The required output is the exact run of lines from the line containing "Build this scene" to the line containing "for o in list(bpy.data.objects): bpy.data.objects.remove(o)", inclusive, and nothing besides.

--- Begin Information shown ---

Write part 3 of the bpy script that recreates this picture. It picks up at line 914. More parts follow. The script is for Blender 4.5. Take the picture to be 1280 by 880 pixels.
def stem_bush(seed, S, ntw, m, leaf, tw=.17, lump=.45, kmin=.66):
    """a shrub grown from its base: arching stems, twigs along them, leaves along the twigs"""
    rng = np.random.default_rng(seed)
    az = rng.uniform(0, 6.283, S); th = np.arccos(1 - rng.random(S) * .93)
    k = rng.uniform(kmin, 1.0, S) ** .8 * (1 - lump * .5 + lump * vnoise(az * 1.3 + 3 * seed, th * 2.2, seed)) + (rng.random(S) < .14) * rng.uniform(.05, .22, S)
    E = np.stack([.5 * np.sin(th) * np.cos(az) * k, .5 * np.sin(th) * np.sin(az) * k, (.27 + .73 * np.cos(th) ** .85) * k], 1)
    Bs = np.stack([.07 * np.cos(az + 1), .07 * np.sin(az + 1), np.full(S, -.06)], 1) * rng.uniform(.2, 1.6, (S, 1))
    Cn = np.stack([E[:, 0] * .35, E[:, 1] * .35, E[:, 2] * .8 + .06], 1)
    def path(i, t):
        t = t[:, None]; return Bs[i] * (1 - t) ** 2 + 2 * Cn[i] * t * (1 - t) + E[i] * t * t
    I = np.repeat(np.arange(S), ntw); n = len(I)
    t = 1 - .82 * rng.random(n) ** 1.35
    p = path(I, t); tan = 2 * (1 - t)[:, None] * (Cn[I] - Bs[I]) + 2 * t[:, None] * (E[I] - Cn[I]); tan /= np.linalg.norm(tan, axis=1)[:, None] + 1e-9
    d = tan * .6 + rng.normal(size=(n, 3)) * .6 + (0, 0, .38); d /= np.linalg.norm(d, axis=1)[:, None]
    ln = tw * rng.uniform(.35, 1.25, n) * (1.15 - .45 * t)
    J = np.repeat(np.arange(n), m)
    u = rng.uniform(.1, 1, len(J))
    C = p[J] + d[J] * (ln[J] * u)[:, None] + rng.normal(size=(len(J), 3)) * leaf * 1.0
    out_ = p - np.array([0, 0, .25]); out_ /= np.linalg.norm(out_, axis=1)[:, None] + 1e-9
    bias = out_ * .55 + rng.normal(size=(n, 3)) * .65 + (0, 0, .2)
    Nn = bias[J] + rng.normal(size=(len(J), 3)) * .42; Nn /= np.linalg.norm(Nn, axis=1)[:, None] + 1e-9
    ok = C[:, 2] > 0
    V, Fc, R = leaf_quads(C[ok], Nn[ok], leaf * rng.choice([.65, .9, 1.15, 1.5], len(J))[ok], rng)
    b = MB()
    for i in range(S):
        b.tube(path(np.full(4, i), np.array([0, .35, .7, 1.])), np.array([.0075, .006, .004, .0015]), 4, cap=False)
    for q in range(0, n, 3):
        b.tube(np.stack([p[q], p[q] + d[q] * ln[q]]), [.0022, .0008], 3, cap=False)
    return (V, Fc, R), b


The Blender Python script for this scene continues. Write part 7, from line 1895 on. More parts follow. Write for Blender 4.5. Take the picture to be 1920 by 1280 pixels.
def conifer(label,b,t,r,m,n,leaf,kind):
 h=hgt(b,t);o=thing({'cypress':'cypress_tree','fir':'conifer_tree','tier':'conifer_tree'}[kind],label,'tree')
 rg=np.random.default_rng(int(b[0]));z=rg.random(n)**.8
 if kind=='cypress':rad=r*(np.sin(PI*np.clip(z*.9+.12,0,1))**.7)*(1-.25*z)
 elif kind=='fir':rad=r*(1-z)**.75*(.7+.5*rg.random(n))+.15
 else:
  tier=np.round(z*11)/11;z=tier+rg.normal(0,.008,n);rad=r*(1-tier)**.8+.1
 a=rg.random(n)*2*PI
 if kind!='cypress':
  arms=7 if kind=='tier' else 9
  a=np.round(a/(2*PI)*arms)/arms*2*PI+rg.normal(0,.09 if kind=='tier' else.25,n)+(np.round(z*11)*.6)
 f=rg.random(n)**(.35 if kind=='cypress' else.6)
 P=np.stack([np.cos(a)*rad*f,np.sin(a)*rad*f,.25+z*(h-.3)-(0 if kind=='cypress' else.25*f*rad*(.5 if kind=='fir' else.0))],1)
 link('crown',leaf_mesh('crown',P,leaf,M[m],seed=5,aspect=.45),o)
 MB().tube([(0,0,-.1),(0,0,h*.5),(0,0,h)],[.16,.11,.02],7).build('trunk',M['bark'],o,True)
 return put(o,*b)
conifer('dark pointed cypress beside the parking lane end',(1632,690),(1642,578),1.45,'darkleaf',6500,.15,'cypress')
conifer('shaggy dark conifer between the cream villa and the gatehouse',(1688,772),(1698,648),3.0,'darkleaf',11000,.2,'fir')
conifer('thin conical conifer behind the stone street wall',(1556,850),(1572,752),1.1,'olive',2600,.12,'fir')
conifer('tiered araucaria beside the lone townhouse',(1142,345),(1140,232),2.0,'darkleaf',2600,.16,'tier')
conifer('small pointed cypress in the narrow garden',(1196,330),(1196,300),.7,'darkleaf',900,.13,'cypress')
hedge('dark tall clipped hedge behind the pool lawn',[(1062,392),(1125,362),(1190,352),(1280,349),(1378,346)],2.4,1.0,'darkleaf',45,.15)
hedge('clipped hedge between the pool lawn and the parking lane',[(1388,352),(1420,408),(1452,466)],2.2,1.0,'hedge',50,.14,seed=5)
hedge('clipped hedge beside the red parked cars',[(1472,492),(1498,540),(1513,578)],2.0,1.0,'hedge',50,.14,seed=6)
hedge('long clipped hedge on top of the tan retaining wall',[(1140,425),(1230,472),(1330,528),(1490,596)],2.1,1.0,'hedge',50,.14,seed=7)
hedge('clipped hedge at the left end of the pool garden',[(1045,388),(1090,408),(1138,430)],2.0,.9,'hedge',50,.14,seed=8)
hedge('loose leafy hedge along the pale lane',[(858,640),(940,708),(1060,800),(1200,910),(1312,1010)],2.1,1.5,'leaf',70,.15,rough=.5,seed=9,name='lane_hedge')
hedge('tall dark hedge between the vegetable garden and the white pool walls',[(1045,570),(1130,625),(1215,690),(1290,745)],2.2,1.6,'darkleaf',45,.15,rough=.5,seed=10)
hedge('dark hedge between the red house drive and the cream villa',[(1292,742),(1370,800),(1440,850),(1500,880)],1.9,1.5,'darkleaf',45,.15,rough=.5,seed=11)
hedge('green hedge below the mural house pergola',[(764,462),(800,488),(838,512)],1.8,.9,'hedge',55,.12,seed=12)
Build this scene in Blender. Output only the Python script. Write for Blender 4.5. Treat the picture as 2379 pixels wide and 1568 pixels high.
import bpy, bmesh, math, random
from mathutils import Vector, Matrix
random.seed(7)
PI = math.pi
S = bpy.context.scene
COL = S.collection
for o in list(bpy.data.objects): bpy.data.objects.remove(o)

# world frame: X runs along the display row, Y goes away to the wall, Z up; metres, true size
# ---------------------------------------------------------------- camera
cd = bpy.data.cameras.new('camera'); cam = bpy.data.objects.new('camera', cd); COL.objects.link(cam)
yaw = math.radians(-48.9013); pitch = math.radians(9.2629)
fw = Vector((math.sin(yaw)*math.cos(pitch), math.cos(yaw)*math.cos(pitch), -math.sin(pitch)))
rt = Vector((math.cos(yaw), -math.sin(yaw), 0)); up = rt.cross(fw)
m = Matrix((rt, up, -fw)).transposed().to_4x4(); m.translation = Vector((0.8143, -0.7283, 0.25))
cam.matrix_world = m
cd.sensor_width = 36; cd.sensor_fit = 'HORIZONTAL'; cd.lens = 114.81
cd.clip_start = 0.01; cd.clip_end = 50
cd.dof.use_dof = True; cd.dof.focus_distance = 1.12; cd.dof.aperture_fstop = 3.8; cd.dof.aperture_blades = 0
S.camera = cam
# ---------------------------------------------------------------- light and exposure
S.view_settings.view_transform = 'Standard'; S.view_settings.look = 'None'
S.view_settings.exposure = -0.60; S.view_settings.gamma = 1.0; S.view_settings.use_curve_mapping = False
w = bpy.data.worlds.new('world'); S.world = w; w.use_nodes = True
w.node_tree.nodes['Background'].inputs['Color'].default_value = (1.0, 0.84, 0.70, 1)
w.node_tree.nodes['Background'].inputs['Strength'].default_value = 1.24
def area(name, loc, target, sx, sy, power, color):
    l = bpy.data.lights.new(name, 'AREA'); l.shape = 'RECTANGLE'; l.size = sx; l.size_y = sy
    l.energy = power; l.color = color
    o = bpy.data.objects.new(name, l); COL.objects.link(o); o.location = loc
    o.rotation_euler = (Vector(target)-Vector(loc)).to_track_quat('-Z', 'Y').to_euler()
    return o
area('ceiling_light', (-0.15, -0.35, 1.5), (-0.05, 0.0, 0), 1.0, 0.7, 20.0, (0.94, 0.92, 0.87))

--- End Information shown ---

Full solution ::
Build this scene in Blender. Output only the Python script. Write for Blender 4.5. Treat the picture as 2379 pixels wide and 1568 pixels high.
import bpy, bmesh, math, random
from mathutils import Vector, Matrix
random.seed(7)
PI = math.pi
S = bpy.context.scene
COL = S.collection
for o in list(bpy.data.objects): bpy.data.objects.remove(o)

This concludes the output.